Stone circle - multiple-stone, An Dromaid, Co. Kerry
Co. Kerry |
Stone Monuments
On the north-western slope of the Cummeragh river valley in south Kerry, a small oval of standing stones sits in rough pastureland without so much as a mark on the Ordnance Survey maps.
It overlooks Lough Currane to the south-west, and while the surrounding landscape has been worked and divided by generations of farmers, the monument has survived in a state that makes it genuinely difficult to read. The eastern side of the arrangement is defined not by upright stones but by field debris alone, and the interior has accumulated roughly half a metre of the same material. Even its classification carries a degree of uncertainty: this is recorded as a possible stone circle.
The arrangement is oval rather than round, with its longer axis running north-east to south-west.

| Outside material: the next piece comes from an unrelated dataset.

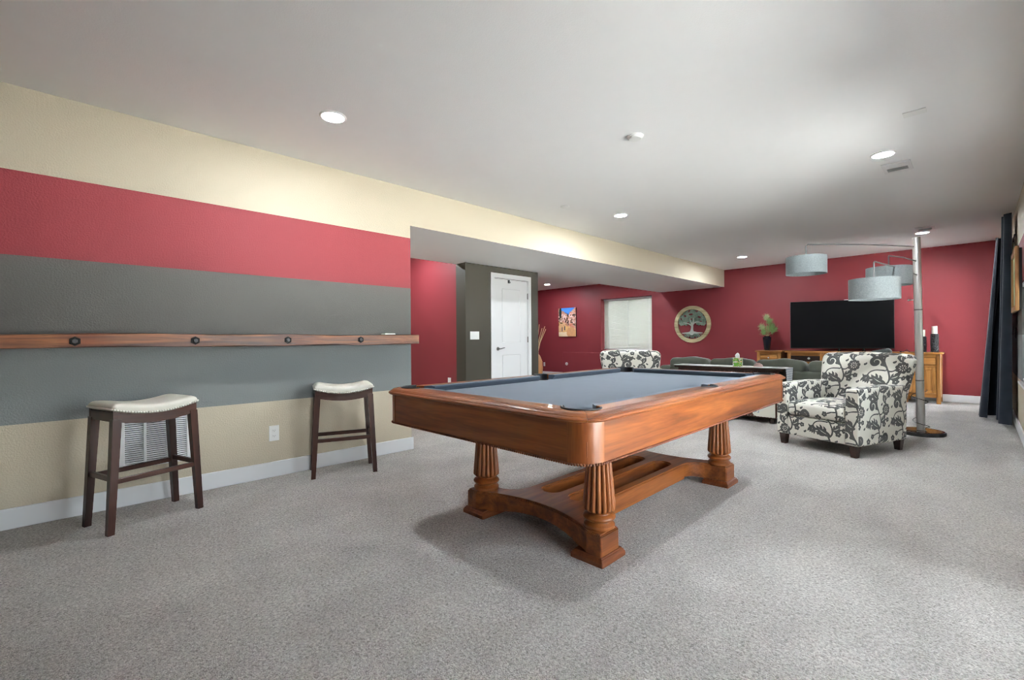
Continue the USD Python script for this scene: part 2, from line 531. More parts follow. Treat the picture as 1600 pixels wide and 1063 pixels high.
m_carpet = carpet('carpet')
m_striped = striped('striped_wall_paint')
m_ceiling = paint('ceiling_paint', WHITE, .7, .2, 120.)
m_red = paint('red_wall_paint', RED, .5, .35, 95.)
m_dark = paint('dark_wall_paint', DARK, .5, .35, 95.)
m_cream = paint('cream_wall_paint', CREAM, .5, .35, 95.)
m_soffit = soffit_paint('soffit_paint')
m_trim = plain('trim_white', (.76, .77, .78), .4)
m_door = plain('door_white', (.78, .78, .77), .42)
m_plastic = plain('white_plastic', (.82, .82, .80), .4)
m_slot = plain('slot_dark', (.06, .06, .06), .6)
m_vent = plain('vent_white', (.80, .80, .80), .4)
m_ventdark = plain('duct_dark', (.10, .10, .10), .8)
m_metal = usdkit.material(stage, L + 'brushed_steel', {'p': ('principled_bsdf', {'base_color': (.80, .79, .78), 'metallic': 1.0, 'roughness': .4})}, surface='p.BSDF')
m_armsteel = plain('arm_steel', (.13, .13, .13), .3, metallic=.3)
m_nickel = plain('dark_nickel', (.25, .24, .23), .35, metallic=1.0)
m_black = plain('black_plastic', (.012, .012, .013), .35)
m_leatherblack = plain('black_leather', (.010, .010, .012), .4)
m_bolt = plain('bolt_black', (.06, .06, .062), .5, specular_ior_level=.3)
m_washer = plain('washer_black', (.010, .010, .010), .7, specular_ior_level=.15)
m_screen = plain('screen_glass', (.004, .004, .0045), .3, specular_ior_level=.06)
WA, WB, WD = (.165, .043, .009), (.285, .088, .019), (.07, .017, .004)
m_tw_x = wood('table_wood_across', WA, WB, 'x', dark=WD)
m_tw_y = wood('table_wood_along', WA, WB, 'y', dark=WD)
m_tw_z = wood('table_wood_upright', [k * 1.1 for k in WA], [k * .92 for k in WB], 'z', dark=[k * .8 for k in WA])
m_tw_leg = wood('table_wood_turned', (.205, .060, .013), (.235, .070, .015), 'z', dark=(.17, .048, .010))
m_tw_dark = wood('table_wood_moulding', (.14, .038, .013), (.22, .065, .02), 'y')
m_felt = cloth('pool_cloth', (.056, .073, .097), (.064, .082, .107), 900., .9, .30, .1, tint=(.85, .9, 1.0))
m_stool = wood('stool_wood', (.030, .009, .006), (.058, .018, .011), 'z', dark=(.018, .006, .004))
m_stool_x = wood('stool_wood_across', (.034, .011, .007), (.066, .021, .012), 'x', dark=(.02, .006, .004))
m_cream_leather = cloth('cream_leather', (.70, .67, .575), (.75, .72, .63), 220., .42, 0., .08)
m_brass = plain('nailhead_metal', (.82, .79, .72), .35, metallic=.1)
m_espresso = wood('espresso_wood', (.022, .009, .006), (.04, .016, .010), 'x')
m_damask = damask('floral_fabric')
m_stand = wood('rustic_pine', (.30, .125, .028), (.46, .21, .055), 'x', dark=(.15, .055, .015), rough=.4, coat=.25)
m_stand_z = wood('rustic_pine_upright', (.30, .125, .028), (.46, .21, .055), 'z', dark=(.15, .055, .015), rough=.4, coat=.25)
m_smoked = plain('dark_cabinet_front', (.018, .010, .008), .25)
m_sofa = cloth('sofa_microfibre', (.085, .095, .075), (.125, .135, .108), 700., .9, .5, .25, 5.)
m_curtain = cloth('navy_curtain', (.017, .023, .033), (.023, .030, .042), 900., .8, .3, .2)
m_shade = cloth('grey_linen_shade', (.15, .17, .172), (.20, .22, .222), 500., .9, .2, .4, 90.)
m_shade_in = plain('shade_lining', (.75, .75, .73), .8)
m_rustic = rustic('reclaimed_timber')
m_runner = cloth('white_runner', (.58, .59, .58), (.70, .71, .70), 400., .9, .2, .3, 40.)
m_chevron = chevron('chevron_runner')
m_printed = printed('printed_surface')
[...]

Five stones remain, though it may originally have comprised seven. The largest, standing at the western position, reaches two metres in height and is the most commanding of the group. To the south is an orthostat, a term for a large upright slab used in prehistoric construction, standing 1.8 metres high. At the north-east, one stone leans markedly outwards, and beside it a large boulder-like slab lies prostrate. The stone at the south-west is squat and block-like, quite different in character from its neighbours. In a typical Kerry multiple-stone circle, the arrangement of portal stones and a lower axial stone opposite them gives the monument a recognisable internal grammar; here, neither the portals nor the axial stone can be identified with any confidence. Adding a further layer of complexity, a bronze staff found elsewhere in the same townland was for a time incorrectly linked to this site by the archaeologist Ó Nualláin, writing in 1984. The association has since been corrected. Some 6.65 metres to the north-west, a single standing monolith has been incorporated into a field boundary wall. It stands 1.3 metres high and is described as being of regular elevation, suggesting it may once have had a more deliberate relationship to the circle itself.